Director Yasujiro Ozu may not be as well-known in the West as Akira Kurosawa – easily the most recognizable name in classic Japanese filmmaking – but his role in not only shaping the cinema of his own nation but also the history of the entire medium cannot be overstated. Those at least somewhat familiar with international cinema have probably heard of Ozu’s Tokyo Story as it rightfully and frequently appears on “greatest films ever” lists and possibly his earlier masterpiece Late Spring as well. But, from a career that produced over fifty films over the course of nearly fifty years that influenced countless filmmakers as distinct as Abbas Kiarostami, Jim Jarmusch, Claire Denis, and Wes Anderson, one might expect greatness outside just two signature films. And, if a curious cinephile were to probe much further into the director’s mighty canon, he or she would quickly stumble upon An Autumn Afternoon.

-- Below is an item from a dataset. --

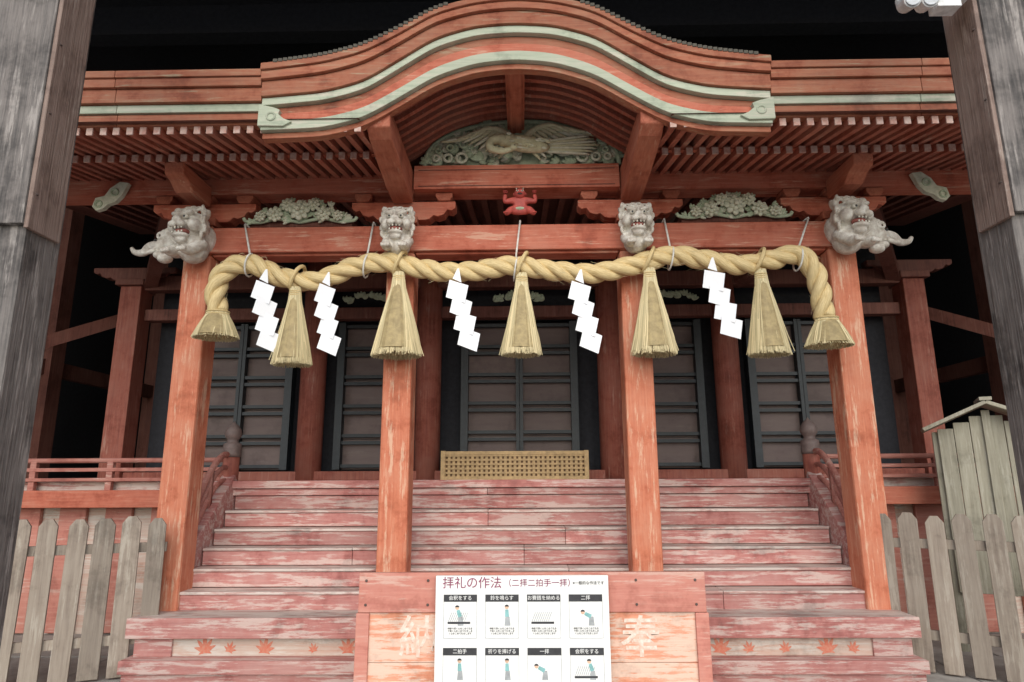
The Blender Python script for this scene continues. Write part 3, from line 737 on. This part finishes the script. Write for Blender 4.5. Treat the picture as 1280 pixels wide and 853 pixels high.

Next to Tokyo Story and Late Spring, Ozu’s final film serves as another obvious highlight in a career of so many. It features many of the director’s characteristics – floor-level camera angles, meticulously staged framing, familial and generational concerns set against the backdrop of a post-WWII Japan – and even reworks the central father-daughter relationship of Late Spring for its primary concern. An Autumn Afternoon, then, serves as a fitting swansong for one of the medium’s greatest masters. If viewers ever level a complaint against Ozu, it’s that his films are far too similar in theme and execution to possibly offer anything new with each subsequent release. To put it mildly, I find this reading of his work, unfortunately, dismissive. His films may not provide the thrills of Kurosawa’s samurai epics, but it’s undeniable that they are meaningful art and great thematic depth in the director’s similarly constructed works.
His final film is no exception. Throughout An Autumn Afternoon, Ozu’s camera captures a rapidly changing Japan in painterly fashion as it marvels at the hallmarks of modernity – boisterous baseball stadiums, red-striped smoke stacks, sleek high rises, bright neon signs. It’s remarkable how much beauty Ozu can glean from the ugliness of industrialization. It’s gorgeous, geometric compositions comprised almost entirely of static shots are like onscreen moving portraits. Too, the film wonderfully underscores the collision of East and West in a postwar Japan as businessmen in suits and ties sit cross-legged on the floor to eat, or as women alternate between kimonos and pencil skirts depending on the occasion, or as family members and friends, old and young, must grapple with shifting norms as the rest of the world threatens to leave behind those beholden to tradition.
It is from within this tension that Ozu unearths his story. Aging widower Shuhei Hirayama is a successful war veteran who has three adult children, two of which still live under his roof. As his loving daughter Michiko approaches her mid-twenties, he begins facing unexpected pressure from friends and colleagues to quickly marry her off before it’s too late. Though neither father nor daughter has any desire to rush the young woman into marriage – a decision likely to forever alter their close bond – the power of tradition compels this family’s patriarch to pursue the matter further. While Late Spring heart-achingly explored the same conundrum from the perspective of the daughter, An Autumn Afternoon primarily focuses on Shuhei and his own internal struggle as a parent.
The situation becomes more complicated when Shuhei and his old school pals run into a former teacher of theirs who reveals that he mistakenly never encouraged his own daughter to marry. Now, with his respectable teaching days behind him, the man lives a lonely life running a modest noodle shop with his forlorn middle-aged daughter. Meanwhile, Michiko’s older brother Koichi encounters his own struggles in marriage as he and his wife Akiko don’t see eye to eye on many things. Together, these simple stories paint a compelling and affecting portrait of the generational changes all families must face. Too, the film offers several weighty themes for its viewers to mull over despite its bouncing, carnivalesque music score. The film causes us to contemplate how the rise of modernity has also intensified materialism. It encourages us to witness the shadow of a great war that still looms over a nation with unknown lasting effects. And, it challenges us to determine for ourselves what of tradition is worth clinging to and what is acceptable to let go of with the passing of time.
Yasujiro Ozu’s An Autumn Afternoon is not likely a film for everyone. It moves along at a gentle, careful pace and leaves most of the story’s major events off-screen. But, in doing so, it most certainly offers a welcome alternative to standard Hollywood fare for those looking for something a little different. It’s a film that refreshingly favors inference over exposition. For instance, in its final act when Michiko prepares for her wedding, Ozu chooses not to show us the ceremony or celebration and instead cuts to a series of shots of the family’s empty house. Though Michiko’s marriage is likely to bring her and her family a lot of future happiness, Ozu forces us to meditate on all of the other emotions that also come with such a major life change. This, then, is the appeal of the wondrously subtle, wholly unique filmmaking of one of the cinema’s greatest directors.